— Start INPUT ROWS —

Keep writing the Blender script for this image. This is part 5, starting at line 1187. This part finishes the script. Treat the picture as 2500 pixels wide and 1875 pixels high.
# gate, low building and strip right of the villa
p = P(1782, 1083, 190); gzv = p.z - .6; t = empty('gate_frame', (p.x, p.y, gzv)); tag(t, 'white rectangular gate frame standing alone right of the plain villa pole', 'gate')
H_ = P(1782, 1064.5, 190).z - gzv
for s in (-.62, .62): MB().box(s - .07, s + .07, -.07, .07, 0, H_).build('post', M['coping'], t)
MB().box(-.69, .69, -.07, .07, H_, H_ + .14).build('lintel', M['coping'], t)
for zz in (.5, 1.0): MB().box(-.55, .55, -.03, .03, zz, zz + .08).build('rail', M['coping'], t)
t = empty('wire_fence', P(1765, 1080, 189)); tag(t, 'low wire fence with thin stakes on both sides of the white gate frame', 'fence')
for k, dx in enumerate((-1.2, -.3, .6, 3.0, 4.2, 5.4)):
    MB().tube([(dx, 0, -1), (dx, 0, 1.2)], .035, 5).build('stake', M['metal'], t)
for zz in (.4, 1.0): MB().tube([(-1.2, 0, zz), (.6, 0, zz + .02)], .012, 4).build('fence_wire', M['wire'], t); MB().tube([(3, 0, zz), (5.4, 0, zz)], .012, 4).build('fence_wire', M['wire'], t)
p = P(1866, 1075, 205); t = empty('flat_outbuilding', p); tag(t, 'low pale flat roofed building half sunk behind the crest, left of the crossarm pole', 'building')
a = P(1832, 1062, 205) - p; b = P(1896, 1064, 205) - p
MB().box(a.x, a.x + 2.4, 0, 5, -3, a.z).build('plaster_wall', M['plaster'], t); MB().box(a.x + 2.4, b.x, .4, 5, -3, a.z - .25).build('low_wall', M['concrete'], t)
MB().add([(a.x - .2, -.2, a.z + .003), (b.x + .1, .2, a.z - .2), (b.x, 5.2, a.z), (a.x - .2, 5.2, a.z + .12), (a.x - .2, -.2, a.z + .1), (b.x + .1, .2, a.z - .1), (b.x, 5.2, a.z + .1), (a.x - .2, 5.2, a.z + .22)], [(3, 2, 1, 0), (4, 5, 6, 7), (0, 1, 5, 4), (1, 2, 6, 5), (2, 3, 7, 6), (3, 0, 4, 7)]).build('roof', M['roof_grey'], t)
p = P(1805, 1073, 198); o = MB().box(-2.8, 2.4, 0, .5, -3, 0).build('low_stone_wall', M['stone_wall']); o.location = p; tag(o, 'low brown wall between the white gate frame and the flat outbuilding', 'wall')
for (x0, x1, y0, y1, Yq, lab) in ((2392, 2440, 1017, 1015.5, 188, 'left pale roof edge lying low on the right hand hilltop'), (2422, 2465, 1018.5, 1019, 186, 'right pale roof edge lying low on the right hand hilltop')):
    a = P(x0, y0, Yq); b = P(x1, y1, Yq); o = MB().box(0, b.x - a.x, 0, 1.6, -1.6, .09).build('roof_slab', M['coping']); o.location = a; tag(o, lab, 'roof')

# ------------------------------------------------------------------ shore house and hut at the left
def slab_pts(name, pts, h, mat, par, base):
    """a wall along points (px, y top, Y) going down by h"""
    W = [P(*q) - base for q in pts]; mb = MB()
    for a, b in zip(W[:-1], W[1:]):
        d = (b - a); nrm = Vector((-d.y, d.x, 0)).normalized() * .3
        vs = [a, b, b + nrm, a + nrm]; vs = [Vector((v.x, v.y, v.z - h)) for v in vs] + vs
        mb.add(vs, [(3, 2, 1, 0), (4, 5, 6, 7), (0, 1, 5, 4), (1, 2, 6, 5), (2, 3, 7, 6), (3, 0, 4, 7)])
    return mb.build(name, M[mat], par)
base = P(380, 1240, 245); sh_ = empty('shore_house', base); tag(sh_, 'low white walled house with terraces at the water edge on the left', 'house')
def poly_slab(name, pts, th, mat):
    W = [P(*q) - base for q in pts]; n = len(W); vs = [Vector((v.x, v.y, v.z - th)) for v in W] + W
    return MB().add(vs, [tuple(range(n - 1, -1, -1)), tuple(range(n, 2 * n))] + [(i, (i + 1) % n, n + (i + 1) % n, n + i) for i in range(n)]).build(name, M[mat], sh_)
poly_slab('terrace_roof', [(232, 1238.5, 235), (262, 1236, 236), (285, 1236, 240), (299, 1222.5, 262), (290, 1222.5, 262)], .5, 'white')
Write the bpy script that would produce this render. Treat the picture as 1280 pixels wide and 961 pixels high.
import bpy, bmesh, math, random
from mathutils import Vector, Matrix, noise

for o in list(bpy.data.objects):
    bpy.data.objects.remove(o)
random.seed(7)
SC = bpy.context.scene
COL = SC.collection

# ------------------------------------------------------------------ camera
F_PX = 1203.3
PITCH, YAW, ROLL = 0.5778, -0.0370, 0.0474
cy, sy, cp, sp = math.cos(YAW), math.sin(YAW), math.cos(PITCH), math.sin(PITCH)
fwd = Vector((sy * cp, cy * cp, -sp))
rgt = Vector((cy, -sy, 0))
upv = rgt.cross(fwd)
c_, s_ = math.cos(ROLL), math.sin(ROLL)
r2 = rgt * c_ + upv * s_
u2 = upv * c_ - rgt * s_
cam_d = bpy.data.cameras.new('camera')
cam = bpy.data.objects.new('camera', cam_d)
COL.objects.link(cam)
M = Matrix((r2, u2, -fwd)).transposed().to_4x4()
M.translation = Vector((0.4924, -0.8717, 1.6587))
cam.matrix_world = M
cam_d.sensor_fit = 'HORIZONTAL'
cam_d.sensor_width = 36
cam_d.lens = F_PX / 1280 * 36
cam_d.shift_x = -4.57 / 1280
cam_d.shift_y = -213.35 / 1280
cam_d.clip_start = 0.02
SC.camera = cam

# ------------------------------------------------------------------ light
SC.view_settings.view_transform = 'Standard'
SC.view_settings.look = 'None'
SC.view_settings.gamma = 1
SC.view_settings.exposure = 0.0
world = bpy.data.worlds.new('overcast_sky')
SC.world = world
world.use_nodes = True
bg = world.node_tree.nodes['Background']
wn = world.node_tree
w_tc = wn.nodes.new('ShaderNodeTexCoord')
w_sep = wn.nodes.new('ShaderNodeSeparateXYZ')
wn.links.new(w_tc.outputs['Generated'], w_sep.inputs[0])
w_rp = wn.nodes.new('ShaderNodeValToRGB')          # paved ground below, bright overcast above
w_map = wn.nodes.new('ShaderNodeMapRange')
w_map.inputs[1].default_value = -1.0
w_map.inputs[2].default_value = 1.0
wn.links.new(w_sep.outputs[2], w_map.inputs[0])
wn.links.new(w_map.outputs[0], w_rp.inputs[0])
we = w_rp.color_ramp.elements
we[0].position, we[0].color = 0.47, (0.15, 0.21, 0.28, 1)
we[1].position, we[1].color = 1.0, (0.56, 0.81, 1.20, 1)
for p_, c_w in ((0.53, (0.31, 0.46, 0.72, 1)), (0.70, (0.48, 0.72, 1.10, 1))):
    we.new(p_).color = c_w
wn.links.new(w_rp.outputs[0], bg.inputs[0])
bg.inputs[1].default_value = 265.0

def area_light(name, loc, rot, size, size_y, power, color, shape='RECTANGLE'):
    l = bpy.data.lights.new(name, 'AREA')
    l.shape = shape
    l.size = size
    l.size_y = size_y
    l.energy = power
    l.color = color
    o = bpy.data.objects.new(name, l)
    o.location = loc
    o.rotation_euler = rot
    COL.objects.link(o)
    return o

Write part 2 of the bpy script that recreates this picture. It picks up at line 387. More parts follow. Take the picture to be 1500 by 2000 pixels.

— End INPUT ROWS —

__PROBLEM__
Determine the count of lines in the data above with the string "script" in them, and give that count alone.

__RESPONSE TO THE EXERCISE__
3